Given task: Extract every line that contains the word "scene".
++++++
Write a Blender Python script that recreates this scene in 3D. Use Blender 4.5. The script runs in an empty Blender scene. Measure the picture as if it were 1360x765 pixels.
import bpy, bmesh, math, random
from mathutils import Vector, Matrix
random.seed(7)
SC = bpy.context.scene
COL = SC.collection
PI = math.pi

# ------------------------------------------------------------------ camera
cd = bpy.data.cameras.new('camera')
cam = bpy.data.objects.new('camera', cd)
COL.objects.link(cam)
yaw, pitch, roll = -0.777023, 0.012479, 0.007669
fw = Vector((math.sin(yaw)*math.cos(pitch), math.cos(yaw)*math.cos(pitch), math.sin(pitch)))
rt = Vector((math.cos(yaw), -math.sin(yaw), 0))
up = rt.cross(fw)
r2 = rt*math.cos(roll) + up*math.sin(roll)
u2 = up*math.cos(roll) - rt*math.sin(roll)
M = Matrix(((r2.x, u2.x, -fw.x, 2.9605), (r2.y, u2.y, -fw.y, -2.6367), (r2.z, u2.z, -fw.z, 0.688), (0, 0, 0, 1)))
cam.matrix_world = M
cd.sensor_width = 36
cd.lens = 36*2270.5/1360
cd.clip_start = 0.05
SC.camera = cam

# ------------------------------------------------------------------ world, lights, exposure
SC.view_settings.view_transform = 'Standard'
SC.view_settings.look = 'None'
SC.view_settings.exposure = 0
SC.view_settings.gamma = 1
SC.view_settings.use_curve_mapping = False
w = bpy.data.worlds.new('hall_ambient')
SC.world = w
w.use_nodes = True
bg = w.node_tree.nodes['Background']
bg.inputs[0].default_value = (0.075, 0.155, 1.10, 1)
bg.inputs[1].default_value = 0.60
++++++
Full output:
Write a Blender Python script that recreates this scene in 3D. Use Blender 4.5. The script runs in an empty Blender scene. Measure the picture as if it were 1360x765 pixels.
SC = bpy.context.scene